First of all, I'm very proud of him. But being a solo practitioner and his SEAL commitments don't go together. It's a great thing to do if you're an employee and someone fills in for you when you're away. It's a great thing to do if you have three partners. But it's tough if you're on your own.

A two-week-a-year commitment is no big deal. It's when you're called for a deployment that you start to have problems. You can't tell your clients, “Don't think about retiring this year because I'll be away.” You have to serve the client when that client has a need, not when your schedule allows it. And we have a volatile market. It's not the time to be away.

What can he do? He can go back to a place where he's an employee and someone will be able to cover for him. But that's a pretty radical move. I don't know if he'd want to do that. He can think about bringing on someone more senior. Or, most creatively, he can find a local financial advisor and make an arrangement whereby he pays that person to cover for him. In fact, some advisors do succession planning this way.
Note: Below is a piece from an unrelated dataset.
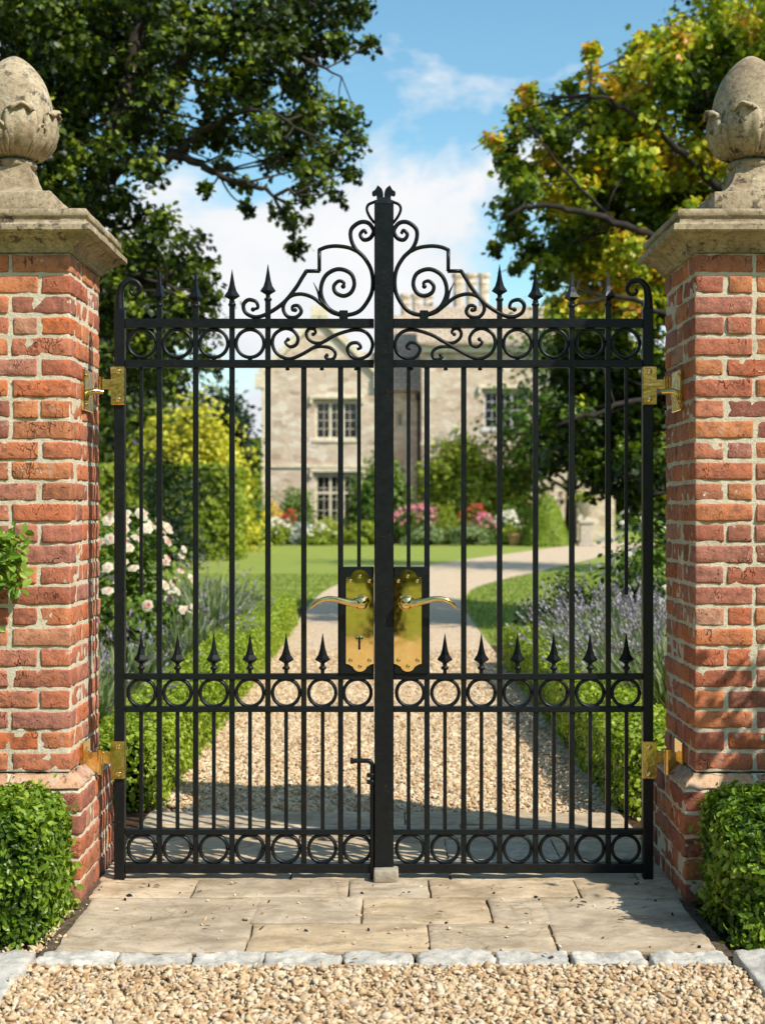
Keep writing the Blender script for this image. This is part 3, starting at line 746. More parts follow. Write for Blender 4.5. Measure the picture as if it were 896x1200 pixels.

But the 401(k) work he just started to do might be the answer. The 401(k) business is radically changing. His b/d is aware that major regulatory change is happening. And they've come up with a good idea: Let's make him the point guy whose job it is to help the other advisors. He's got a great opportunity. That could be a nice way to reposition himself and continue with his military commitment. He helps other advisors kick off their 401(k) business. Then, if he's away, it won't be devastating to the clients. They'll still have a financial advisor. And there will be a level of trust built up between the advisors he coaches and himself.